WHAT THE TASK ASKS: Pictures stay out of the copy; restate everything else in the material exactly.

DATA EXCERPT:

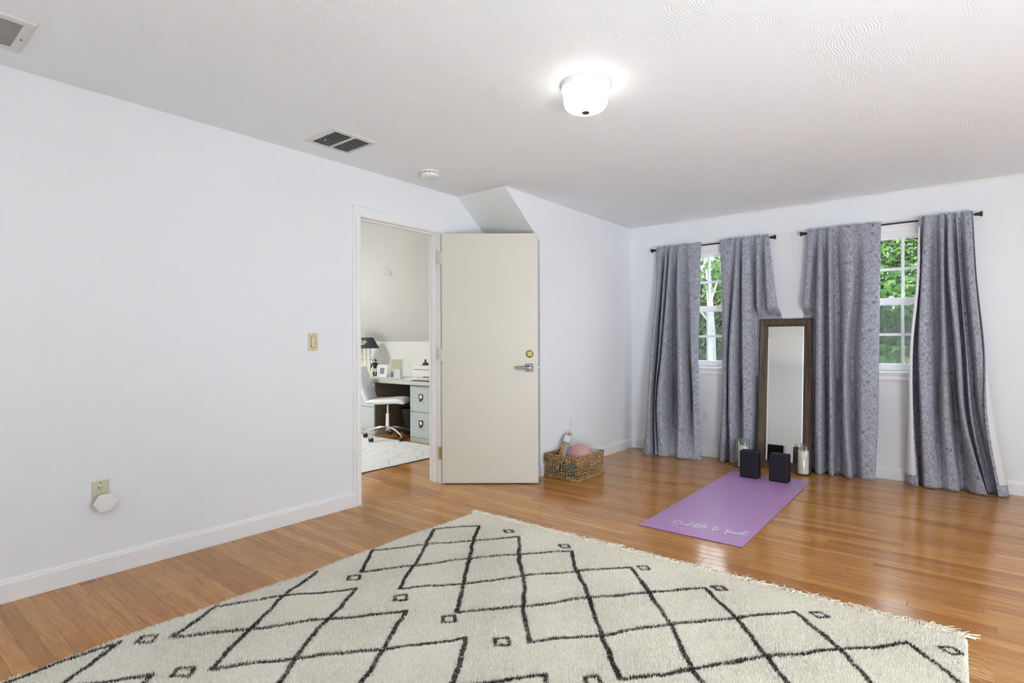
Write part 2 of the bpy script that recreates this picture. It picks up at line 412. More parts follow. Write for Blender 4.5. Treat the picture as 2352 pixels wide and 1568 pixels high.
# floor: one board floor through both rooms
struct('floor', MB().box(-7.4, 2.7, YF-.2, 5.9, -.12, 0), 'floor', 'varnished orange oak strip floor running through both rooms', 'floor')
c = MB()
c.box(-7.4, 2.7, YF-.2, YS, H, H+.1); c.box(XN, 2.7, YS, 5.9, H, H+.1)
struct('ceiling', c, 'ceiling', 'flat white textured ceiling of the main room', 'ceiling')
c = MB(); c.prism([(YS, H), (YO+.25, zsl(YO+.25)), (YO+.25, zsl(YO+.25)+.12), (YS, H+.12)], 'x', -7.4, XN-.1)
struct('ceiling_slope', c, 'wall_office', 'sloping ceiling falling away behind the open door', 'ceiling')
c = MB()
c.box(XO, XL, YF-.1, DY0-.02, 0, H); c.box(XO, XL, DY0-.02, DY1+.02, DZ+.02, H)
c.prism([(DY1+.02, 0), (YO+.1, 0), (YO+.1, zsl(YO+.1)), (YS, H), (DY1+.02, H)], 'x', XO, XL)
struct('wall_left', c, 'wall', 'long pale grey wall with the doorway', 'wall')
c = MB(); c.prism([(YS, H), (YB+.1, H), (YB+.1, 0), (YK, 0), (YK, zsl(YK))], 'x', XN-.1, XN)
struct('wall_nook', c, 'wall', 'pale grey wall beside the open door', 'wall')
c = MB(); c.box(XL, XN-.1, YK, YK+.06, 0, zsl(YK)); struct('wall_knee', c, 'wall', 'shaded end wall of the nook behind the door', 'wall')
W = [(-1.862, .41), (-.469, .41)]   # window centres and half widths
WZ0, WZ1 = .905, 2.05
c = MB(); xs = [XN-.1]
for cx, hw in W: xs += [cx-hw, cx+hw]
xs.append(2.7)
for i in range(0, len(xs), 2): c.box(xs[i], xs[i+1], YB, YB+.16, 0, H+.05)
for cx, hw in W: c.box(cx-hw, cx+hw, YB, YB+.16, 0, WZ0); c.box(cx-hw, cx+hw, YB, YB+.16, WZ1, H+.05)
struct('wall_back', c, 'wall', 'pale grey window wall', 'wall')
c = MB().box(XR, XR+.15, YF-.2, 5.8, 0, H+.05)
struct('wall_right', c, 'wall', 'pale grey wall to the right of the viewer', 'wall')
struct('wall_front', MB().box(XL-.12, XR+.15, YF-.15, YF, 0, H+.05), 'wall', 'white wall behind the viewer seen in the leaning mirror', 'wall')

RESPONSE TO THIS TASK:
Write part 2 of the bpy script that recreates this picture. It picks up at line 412. More parts follow. Write for Blender 4.5. Treat the picture as 2352 pixels wide and 1568 pixels high.
# floor: one board floor through both rooms
struct('floor', MB().box(-7.4, 2.7, YF-.2, 5.9, -.12, 0), 'floor', 'varnished orange oak strip floor running through both rooms', 'floor')
c = MB()
c.box(-7.4, 2.7, YF-.2, YS, H, H+.1); c.box(XN, 2.7, YS, 5.9, H, H+.1)
struct('ceiling', c, 'ceiling', 'flat white textured ceiling of the main room', 'ceiling')
c = MB(); c.prism([(YS, H), (YO+.25, zsl(YO+.25)), (YO+.25, zsl(YO+.25)+.12), (YS, H+.12)], 'x', -7.4, XN-.1)
struct('ceiling_slope', c, 'wall_office', 'sloping ceiling falling away behind the open door', 'ceiling')
c = MB()
c.box(XO, XL, YF-.1, DY0-.02, 0, H); c.box(XO, XL, DY0-.02, DY1+.02, DZ+.02, H)
c.prism([(DY1+.02, 0), (YO+.1, 0), (YO+.1, zsl(YO+.1)), (YS, H), (DY1+.02, H)], 'x', XO, XL)
struct('wall_left', c, 'wall', 'long pale grey wall with the doorway', 'wall')
c = MB(); c.prism([(YS, H), (YB+.1, H), (YB+.1, 0), (YK, 0), (YK, zsl(YK))], 'x', XN-.1, XN)
struct('wall_nook', c, 'wall', 'pale grey wall beside the open door', 'wall')
c = MB(); c.box(XL, XN-.1, YK, YK+.06, 0, zsl(YK)); struct('wall_knee', c, 'wall', 'shaded end wall of the nook behind the door', 'wall')
W = [(-1.862, .41), (-.469, .41)]   # window centres and half widths
WZ0, WZ1 = .905, 2.05
c = MB(); xs = [XN-.1]
for cx, hw in W: xs += [cx-hw, cx+hw]
xs.append(2.7)
for i in range(0, len(xs), 2): c.box(xs[i], xs[i+1], YB, YB+.16, 0, H+.05)
for cx, hw in W: c.box(cx-hw, cx+hw, YB, YB+.16, 0, WZ0); c.box(cx-hw, cx+hw, YB, YB+.16, WZ1, H+.05)
struct('wall_back', c, 'wall', 'pale grey window wall', 'wall')
c = MB().box(XR, XR+.15, YF-.2, 5.8, 0, H+.05)
struct('wall_right', c, 'wall', 'pale grey wall to the right of the viewer', 'wall')
struct('wall_front', MB().box(XL-.12, XR+.15, YF-.15, YF, 0, H+.05), 'wall', 'white wall behind the viewer seen in the leaning mirror', 'wall')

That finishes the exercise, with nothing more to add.